SDSU College of Ed Awarded $4.8 Million from U.S. Department of Education
To improve services and educational outcomes for children with disabilities, the U.S. Department of Education’s Office of Special Education Programs recently awarded San Diego State University’s College of Education with four grants totaling $4.8 million.
While $13.5 million was distributed nationwide to improve quality and increase the number of people who are fully credentialed to serve children with disabilities, SDSU was the only university in the nation to receive four grants.
The grants will provide direct support for SDSU graduate students pursuing careers in Special Education, School Psychology, School Counseling, and Speech Language Pathology.
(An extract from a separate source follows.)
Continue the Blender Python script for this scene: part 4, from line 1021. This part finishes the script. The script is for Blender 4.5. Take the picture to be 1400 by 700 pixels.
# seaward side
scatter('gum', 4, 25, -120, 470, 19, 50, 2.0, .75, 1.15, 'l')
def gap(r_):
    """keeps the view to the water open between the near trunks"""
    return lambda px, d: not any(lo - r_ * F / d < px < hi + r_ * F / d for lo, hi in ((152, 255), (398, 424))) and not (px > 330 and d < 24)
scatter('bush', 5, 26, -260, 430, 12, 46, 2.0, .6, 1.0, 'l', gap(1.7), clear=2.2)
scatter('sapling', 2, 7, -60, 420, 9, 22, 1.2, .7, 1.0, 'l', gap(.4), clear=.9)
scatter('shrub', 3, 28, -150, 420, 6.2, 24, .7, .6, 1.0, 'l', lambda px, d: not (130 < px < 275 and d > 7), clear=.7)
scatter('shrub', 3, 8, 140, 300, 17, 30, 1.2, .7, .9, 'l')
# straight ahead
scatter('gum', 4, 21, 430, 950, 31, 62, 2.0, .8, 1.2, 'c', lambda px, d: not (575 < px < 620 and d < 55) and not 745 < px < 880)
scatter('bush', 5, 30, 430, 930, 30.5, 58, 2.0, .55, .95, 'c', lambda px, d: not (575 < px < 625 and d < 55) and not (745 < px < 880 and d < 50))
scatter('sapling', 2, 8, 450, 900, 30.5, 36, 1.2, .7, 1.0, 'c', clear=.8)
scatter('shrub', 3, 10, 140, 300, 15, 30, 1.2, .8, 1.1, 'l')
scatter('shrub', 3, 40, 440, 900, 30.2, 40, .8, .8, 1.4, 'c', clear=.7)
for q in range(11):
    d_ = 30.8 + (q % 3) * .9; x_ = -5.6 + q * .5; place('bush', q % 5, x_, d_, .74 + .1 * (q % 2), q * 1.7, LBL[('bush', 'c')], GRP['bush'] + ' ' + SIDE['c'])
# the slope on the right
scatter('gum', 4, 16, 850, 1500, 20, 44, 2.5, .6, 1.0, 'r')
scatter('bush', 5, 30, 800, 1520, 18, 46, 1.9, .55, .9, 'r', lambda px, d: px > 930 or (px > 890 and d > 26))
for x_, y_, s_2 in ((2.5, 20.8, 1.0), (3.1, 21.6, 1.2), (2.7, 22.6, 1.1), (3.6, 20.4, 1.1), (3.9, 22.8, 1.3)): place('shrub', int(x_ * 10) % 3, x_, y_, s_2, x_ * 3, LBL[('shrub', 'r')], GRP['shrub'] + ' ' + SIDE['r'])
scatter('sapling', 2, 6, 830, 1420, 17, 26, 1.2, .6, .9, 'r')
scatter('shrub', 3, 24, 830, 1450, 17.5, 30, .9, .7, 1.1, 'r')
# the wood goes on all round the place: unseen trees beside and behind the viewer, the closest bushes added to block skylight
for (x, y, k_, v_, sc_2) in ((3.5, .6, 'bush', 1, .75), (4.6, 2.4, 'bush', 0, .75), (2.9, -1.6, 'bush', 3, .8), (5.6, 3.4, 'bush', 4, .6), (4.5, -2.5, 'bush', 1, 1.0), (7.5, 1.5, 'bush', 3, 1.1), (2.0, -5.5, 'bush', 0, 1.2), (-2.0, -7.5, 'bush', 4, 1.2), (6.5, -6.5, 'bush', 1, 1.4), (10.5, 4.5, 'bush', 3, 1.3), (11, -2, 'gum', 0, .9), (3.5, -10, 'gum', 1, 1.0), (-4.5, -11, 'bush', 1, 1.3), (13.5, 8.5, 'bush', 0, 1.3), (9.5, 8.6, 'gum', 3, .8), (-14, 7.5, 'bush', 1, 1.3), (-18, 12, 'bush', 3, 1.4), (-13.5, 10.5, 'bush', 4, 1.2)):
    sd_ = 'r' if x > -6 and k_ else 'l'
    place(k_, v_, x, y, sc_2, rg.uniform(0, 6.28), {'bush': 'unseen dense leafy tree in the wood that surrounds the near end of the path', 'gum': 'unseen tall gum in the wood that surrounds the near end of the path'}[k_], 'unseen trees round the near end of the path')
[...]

They are intended to improve services and educational results for children with disabilities.
Two of the grants focus on helping prepare special educators to work with students with Autism Spectrum Disorders.
“The number of students identified with Autism is at epidemic levels and these grants are extremely important toward meeting the needs of this population in our schools,” said Valerie Cook-Morales, chair of SDSU’s Department of Counseling and School Psychology.
Each of the following projects was awarded $1.2 million over four years:
- Facilitating Education and Empowerment of Adolescents with Autism for a Smooth Transition (FEAST): Prepare middle and high school special educators to work with diverse learners with Autism Spectrum Disorders including classroom experience in partner school districts including Sweetwater Union High School District and San Diego Unified School District.
- Transdisciplinary Approaches to Autism Spectrum Disorders (TAASD Project): Prepare speech-language pathologists and school psychologists in transdisciplinary approaches for services to children and youth with autism, their families and their teachers. Field experience will take place in partnership with San Diego City Schools.
- Collaborative Interventions to Improve English Learners’ Outcomes (Project CI2ELO): Prepare school psychologists and speech-language pathologists to collaborate with each other, as well as classroom teachers, to provide classroom-based literacy interventions for young English-learners at risk or identified with disabilities in partnership with a multilingual elementary school in San Diego.
- The SDSU Native American Collaborative Project: Prepare school counselors and school psychologists to work with Native American youth and communities in rural high-need and poverty districts. Students will learn in-depth cultural competency through seminars, institutes, professional development and specialized field experience with partner school districts in Mt. Empire and Valley Center.